Could you imagine Microsoft trying to get ordinary people to tinker around in the BIOS to turn on secure boot and TPM. This is a disaster in the making.
Agreed. Sometimes there's dormant code in a BIOS, and that code is turned off because the motherboard doesn't have the sub-assembly that the dormant code is designed to address. So you might have a generic BIOS for several different revs of a motherboard. Unless one knows that the hardware sub-assembly is actually present on the motherboard, then it could be a disaster turning on the dormant code to address the sub-assembly that is not there. So this could get dicey.
Here's an example of the Windows 11 interface with an Open-Shell workaround for the Start Menu. Instead of having the menu in the middle of the taskbar, you can dock it on the left, change the menu, and give it a new start button.

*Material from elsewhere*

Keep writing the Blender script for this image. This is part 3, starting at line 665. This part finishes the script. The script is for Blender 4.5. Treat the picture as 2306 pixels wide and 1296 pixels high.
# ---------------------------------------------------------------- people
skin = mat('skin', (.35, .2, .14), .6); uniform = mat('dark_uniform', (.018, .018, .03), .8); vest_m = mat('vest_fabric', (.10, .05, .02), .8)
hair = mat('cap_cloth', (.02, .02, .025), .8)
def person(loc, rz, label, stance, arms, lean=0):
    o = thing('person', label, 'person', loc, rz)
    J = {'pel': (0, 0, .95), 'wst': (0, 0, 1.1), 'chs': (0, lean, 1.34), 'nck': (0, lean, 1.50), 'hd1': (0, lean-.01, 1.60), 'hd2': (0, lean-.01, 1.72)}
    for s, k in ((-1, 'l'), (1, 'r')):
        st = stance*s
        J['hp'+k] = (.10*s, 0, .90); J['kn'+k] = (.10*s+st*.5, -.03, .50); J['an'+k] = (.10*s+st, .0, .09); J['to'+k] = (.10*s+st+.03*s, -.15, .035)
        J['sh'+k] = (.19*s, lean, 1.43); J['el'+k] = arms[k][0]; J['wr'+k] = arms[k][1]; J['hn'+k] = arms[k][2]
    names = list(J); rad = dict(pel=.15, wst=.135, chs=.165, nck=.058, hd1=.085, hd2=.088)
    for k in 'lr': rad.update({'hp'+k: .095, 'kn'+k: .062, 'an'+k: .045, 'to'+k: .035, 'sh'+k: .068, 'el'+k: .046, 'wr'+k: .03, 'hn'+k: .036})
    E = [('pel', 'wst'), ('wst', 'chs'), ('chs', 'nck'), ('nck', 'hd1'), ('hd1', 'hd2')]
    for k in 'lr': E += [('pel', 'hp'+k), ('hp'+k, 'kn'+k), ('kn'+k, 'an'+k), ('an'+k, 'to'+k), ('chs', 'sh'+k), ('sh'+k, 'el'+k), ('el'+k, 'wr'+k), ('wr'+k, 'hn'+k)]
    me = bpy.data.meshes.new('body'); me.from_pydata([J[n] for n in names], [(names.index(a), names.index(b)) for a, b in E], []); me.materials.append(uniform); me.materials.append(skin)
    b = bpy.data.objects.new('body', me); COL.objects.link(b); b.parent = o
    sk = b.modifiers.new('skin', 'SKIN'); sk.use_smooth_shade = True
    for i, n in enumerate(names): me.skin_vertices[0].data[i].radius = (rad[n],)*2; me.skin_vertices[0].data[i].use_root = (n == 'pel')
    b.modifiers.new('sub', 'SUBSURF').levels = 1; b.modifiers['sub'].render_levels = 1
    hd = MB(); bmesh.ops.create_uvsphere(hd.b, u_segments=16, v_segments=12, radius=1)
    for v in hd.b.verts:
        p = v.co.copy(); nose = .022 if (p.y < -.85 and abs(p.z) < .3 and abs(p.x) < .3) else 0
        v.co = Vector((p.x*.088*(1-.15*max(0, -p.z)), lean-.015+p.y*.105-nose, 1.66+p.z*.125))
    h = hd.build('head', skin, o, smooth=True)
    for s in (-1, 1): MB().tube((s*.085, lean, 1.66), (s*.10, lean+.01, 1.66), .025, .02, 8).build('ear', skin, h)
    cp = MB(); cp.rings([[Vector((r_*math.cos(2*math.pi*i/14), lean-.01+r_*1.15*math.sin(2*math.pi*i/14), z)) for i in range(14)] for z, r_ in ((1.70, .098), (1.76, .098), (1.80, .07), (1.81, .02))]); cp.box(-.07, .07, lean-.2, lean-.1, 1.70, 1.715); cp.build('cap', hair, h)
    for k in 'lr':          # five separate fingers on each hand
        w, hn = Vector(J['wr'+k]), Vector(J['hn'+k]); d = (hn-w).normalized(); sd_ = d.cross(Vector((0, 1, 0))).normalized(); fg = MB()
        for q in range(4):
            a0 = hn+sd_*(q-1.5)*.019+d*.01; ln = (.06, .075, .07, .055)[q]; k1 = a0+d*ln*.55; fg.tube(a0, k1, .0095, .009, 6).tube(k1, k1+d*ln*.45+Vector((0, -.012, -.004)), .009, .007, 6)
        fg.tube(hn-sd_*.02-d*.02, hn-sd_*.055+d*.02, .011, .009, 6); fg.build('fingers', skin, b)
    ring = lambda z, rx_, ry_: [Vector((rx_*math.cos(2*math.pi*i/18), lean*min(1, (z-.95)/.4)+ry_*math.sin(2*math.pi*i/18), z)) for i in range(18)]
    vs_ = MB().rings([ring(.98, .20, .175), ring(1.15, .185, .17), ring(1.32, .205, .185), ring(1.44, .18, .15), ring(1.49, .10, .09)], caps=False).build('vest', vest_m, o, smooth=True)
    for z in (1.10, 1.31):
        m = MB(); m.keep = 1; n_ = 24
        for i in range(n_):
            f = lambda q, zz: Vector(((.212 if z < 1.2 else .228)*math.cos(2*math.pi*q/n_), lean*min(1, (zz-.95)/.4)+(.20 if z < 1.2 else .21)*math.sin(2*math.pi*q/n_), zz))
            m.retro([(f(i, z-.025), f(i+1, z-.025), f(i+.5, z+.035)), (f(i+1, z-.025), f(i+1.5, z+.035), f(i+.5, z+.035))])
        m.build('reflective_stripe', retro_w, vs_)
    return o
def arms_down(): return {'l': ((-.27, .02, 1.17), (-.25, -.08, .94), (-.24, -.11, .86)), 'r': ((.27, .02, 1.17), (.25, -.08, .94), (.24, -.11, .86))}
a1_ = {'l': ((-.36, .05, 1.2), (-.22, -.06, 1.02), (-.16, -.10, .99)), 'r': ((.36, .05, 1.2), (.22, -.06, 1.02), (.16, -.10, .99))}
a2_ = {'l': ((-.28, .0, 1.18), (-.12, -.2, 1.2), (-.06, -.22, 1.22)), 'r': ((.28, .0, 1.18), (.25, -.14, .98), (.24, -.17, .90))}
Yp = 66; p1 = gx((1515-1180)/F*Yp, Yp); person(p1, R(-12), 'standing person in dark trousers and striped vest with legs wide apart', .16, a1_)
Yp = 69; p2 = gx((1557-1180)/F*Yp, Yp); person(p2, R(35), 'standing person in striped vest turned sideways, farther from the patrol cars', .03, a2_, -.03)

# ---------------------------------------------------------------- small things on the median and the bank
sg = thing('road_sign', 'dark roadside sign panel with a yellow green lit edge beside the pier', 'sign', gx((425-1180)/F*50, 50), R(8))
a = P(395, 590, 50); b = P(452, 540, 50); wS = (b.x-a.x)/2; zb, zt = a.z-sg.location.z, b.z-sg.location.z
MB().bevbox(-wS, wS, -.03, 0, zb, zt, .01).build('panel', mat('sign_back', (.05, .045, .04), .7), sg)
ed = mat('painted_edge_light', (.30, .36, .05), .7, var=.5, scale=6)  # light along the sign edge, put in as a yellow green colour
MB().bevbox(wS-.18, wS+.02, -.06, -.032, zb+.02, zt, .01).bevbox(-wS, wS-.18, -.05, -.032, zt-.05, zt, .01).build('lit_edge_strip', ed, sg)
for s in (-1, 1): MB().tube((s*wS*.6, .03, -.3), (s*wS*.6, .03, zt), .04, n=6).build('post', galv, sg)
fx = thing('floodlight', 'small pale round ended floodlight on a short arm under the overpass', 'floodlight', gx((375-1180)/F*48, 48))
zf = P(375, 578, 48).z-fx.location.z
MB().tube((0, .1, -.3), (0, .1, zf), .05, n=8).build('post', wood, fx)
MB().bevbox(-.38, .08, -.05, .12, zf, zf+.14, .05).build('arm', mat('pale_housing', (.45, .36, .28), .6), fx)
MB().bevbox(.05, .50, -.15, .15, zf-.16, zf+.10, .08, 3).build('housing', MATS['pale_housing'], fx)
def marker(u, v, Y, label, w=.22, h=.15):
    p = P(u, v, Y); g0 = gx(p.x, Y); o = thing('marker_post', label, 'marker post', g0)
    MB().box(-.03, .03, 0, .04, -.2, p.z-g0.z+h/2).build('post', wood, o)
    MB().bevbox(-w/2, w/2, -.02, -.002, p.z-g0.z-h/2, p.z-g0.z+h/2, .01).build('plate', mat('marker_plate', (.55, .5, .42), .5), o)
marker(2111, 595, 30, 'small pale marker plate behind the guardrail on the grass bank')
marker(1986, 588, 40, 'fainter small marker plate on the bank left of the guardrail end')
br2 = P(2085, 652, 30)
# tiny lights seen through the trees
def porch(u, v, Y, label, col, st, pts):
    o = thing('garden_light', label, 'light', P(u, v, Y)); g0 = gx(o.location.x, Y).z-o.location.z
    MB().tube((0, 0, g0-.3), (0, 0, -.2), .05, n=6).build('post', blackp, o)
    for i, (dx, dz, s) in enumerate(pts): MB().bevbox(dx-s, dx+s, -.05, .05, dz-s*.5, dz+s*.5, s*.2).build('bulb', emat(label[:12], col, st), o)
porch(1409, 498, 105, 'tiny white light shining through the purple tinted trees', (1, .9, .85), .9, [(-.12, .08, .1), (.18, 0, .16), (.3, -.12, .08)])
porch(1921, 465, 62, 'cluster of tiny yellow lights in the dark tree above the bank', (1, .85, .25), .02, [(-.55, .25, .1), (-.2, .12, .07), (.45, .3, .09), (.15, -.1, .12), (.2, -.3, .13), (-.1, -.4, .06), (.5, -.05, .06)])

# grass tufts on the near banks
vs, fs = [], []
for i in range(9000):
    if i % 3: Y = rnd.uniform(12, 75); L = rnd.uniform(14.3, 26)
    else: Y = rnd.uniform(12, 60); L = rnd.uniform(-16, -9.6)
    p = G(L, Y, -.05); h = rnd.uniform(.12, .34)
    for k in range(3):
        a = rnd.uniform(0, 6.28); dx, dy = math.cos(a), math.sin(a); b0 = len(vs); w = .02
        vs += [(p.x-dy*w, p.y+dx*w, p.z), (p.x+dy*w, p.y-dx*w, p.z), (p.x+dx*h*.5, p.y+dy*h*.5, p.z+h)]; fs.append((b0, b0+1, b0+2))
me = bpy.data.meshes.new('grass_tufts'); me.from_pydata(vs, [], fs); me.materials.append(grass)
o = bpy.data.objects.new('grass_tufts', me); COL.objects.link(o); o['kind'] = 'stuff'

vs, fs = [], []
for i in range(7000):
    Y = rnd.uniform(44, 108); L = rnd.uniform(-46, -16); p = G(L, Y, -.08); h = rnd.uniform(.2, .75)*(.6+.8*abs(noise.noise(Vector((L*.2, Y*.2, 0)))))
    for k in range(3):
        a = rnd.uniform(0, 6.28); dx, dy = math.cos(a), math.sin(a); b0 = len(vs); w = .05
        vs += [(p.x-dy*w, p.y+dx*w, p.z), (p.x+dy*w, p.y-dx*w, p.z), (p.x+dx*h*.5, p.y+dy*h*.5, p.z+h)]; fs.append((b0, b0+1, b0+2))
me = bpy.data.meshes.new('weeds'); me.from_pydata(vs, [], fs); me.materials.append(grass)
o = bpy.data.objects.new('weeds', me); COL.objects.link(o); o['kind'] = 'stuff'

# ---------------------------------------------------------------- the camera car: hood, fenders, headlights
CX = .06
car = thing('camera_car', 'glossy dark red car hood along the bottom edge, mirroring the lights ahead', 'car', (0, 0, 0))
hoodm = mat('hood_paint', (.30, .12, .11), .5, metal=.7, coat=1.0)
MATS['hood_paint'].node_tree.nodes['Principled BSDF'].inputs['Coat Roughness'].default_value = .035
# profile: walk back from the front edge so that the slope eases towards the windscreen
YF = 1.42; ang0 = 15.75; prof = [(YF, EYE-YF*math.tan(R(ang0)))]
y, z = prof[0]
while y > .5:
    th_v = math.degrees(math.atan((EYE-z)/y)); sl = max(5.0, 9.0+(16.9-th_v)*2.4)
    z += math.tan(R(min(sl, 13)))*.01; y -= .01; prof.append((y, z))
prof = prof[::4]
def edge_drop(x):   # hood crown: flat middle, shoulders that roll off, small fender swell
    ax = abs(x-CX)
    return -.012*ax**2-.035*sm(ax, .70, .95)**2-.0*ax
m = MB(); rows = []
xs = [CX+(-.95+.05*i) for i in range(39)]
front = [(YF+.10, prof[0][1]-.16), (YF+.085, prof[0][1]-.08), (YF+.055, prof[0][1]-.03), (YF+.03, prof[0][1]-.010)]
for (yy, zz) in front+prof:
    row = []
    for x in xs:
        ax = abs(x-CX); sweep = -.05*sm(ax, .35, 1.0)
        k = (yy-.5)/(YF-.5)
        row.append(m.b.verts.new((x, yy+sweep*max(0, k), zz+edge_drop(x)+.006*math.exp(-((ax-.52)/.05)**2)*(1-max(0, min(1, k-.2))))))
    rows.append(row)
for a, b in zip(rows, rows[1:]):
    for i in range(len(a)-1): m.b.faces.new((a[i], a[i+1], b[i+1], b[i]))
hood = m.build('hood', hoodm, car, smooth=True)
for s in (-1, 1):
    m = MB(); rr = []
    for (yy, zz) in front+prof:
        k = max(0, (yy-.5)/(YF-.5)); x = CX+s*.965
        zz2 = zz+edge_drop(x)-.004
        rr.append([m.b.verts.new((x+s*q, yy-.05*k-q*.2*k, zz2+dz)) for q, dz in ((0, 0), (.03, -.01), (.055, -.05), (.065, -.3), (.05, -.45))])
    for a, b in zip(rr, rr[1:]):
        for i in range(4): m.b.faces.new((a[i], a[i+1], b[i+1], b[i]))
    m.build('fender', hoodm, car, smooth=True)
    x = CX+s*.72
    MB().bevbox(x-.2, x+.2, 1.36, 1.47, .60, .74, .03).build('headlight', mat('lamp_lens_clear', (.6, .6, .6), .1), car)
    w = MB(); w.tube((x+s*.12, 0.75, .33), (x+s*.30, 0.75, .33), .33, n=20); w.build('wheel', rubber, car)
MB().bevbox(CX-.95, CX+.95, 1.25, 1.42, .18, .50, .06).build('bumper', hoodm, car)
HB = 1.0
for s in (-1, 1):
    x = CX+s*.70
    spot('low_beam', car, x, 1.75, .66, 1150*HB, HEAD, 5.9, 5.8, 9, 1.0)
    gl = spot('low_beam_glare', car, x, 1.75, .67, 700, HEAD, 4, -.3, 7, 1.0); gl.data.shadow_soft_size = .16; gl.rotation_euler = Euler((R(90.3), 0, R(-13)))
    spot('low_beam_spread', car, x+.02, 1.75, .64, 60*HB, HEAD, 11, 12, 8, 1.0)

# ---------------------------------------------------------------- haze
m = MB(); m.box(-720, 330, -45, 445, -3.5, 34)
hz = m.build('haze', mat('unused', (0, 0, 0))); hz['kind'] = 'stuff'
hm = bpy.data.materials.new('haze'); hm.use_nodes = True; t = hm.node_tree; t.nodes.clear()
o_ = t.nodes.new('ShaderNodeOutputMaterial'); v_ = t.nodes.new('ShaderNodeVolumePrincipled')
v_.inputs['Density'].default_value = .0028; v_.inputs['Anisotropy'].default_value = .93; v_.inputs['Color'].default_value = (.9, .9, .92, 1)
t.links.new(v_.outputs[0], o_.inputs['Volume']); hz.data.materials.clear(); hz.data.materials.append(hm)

MS is telling home users, "You have 4 years to upgrade your hardware. After that F You" Corporate customers that won't refresh their hardware will be offered exorbitantly expensive extended support contracts on Windows 10.

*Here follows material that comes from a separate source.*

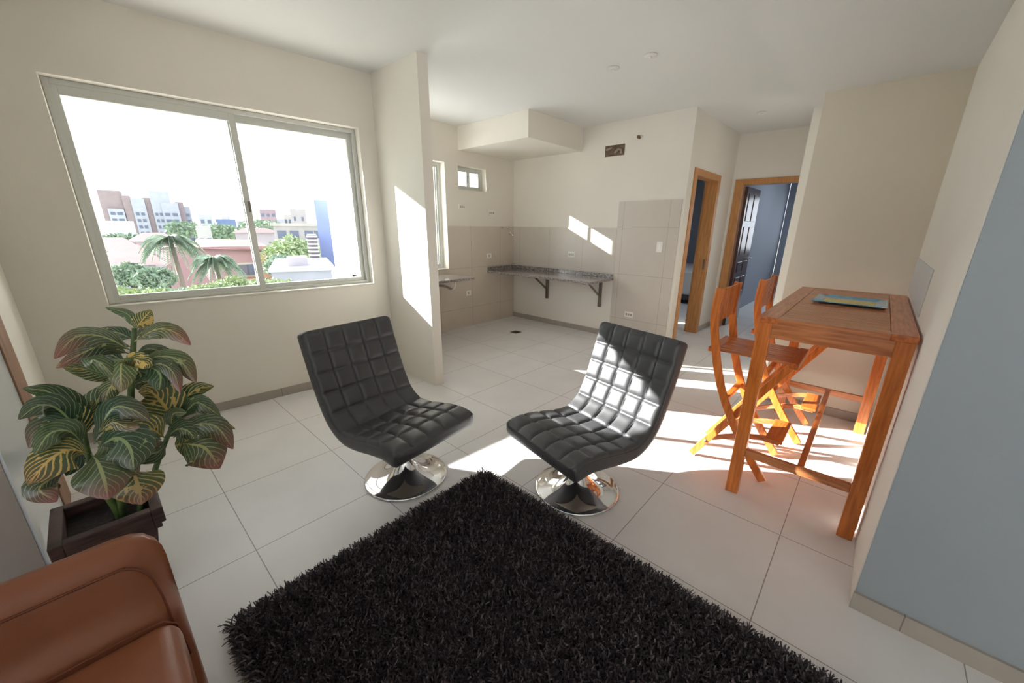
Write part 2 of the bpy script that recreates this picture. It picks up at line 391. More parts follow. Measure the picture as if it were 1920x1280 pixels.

Did you mean the "Taskbar" or "Start Menu"? The Windows 11 settings do not distinguish between these two very well. I have yet to be able to "unlock" the Taskbar so as to make it "vertical" and move it to the left of the screen. But you can move the "Start Menu" to the left per Sam-Rs instructions. The settings say "Taskbar" but I think they are actually the "Start Menu".
I have done this but the Start button and other icons disappear. You can do it in the registry. It proves to be useless though for the fore-mentioned reason.
I installed win11 on vhd and it went great ,fast but for workstation its bad ff crash all the time apps works weirdly and so on im sticking with server 2016
Installed to spare metal box Core i7 2600K 16gb memory 120gb Kingston ssd Working fine so far, Firefox default browser.
There are some incompatibilities with apps that have their own GUI. Samsung Magician wont open its main window correctly and instead you get a single vertical shadow. I have had one BSOD on the test system I'm letting run 24/7 on a 3D screen saver. Event log says it was RPC, SVHOST and DHCP related.
I was thinking earlier today... Why straight up block Insider computers which aren't officially supported? I mean they could do as they said... and give a warning that bugs and problems could appear... And just let everyone test the insider builds... But no... They are kicking the poor machines out of the Dev/Beta channels. And if they don't... they give a very concerning warning: "some features may not work properly". What are these features they are talking about? Is it possible they are planning to announce some killer feature which requires newer hardware?